Magazines
The best wedding big money can buy
Edwina Ondiko-Misati exits from a limousine on her wedding day. Photo/Courtesy
Posted Thursday, August 16 2012 at 12:12
In Summary
- The demand for breathtaking wedding experiences has transformed what has traditionally been a solemn moment of exchanging vows into a big services industry where the outer expenditure limits run into millions of shillings.
- Helicopters, chariots and stretch limousines have become favourite wedding tools for the deep-pocketed.
- Booking of vehicles is done months in advance during peak wedding season between mid-November and December.
- A limousine stretch-Cadillac, Range Rover, Chrysler, Mercedes will cost between Sh15,000 and Sh50,000 per hour.
- To hire a luxury vehicle –BMW, Mercedes, Audi, Prado, Range Rover costs between Sh20,000 and Sh50,000 for a day.
- To hire a vintage or old-school car costs between Sh40,000 and Sh50,000 for five hours.
- A horse and carriage cost between Sh130,000 and Sh150,000 for five hour.
- A helicopter costs between Sh150,000 and Sh200,000 per hour.
Edwina Ondiko-Misati cut the image of the perfect bride when the big day arrived. She stepped down at the doorsteps of the church to tie the nuptial knots in a style that still feels like a dream years after it happened.

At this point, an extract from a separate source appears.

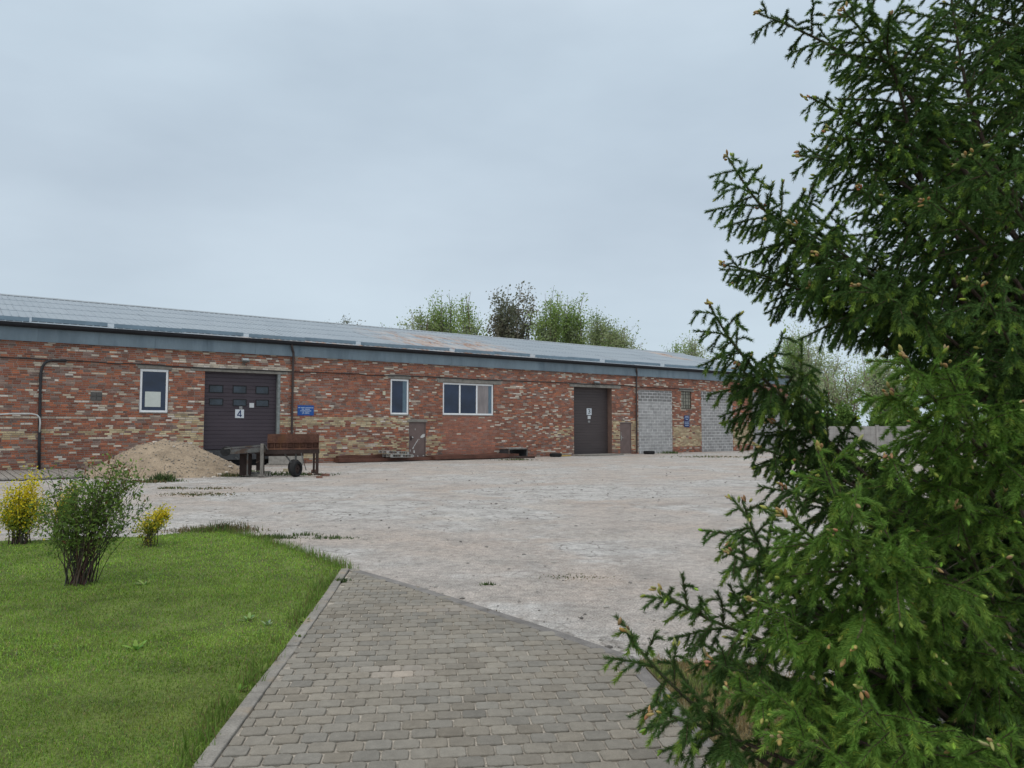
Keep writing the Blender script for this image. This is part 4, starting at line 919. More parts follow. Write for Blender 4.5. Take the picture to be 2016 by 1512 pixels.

Edwina had shocked and awed relatives and friends when she stepped out of a stretch Chrysler limousine to meet her groom.
Save for the actual exchange of vows, arriving at the church in style marked the high point for Edwina in a day she describes as most memorable in her life.
“I could not believe it when I saw the limo and the red carpet with the chauffeur in a hat holding out his gloved hand saying ‘this way my lady’, I thought I was dreaming” Edwina says of the moment she left her parent’s home as a maiden for the last time. “I started screaming when I got inside.”
The bride arrived fashionably late for her wedding as friends and family spent nearly an hour fussing over the unique car that had been hired to ferry her to church.
Edwina’s experience was just but an example of the extent Kenyan men with deep pockets are ready to go to please their brides and make their weddings memorable.
More recently, this segment of the Kenyan society has not shied away from making statements of wealth, status and style at their weddings.
A number have landed from the skies having picked the helicopter as their favourite mode of transport while others have picked the fairy tale option of arriving in a horse-drawn carriage.
Men who have used these services on their wedding day confess that it does not come cheap, but the one thing it does is tell the bride’s family and relatives that their daughter is getting married to a man of means.
And that is not all. The machines have proved to have the ability to instantly take the brides to blissful moments that some only recover from days after the wedding.
“I was the envy of my friends and the experience of just being in the limo cannot be described. I screamed loudly the moment I stepped inside,” says Edwina.
This demand for breathtaking wedding experiences has transformed what has traditionally been a solemn moment of exchanging vows into a big services industry where the outer expenditure limits run into millions of shillings.
“Ten years ago, people simply got cars from friends and family for their weddings. If you managed to get a Mercedes in the mix then yours was a high-end wedding,” says Hope Mwinzi of Raspberry Haven, a publisher.
But time has passed and now a Mercedes Benz pales in comparison to the helicopters, chariots and stretch limousines that have become favourite wedding tools for the deep-pocketed.
People still borrow top of the range cars such as Mercedes E–class, Range Rovers and Toyota Land Cruiser for weddings but the really liquid crowd have moved on to occupy an exclusive space, says Ms Mwinzi.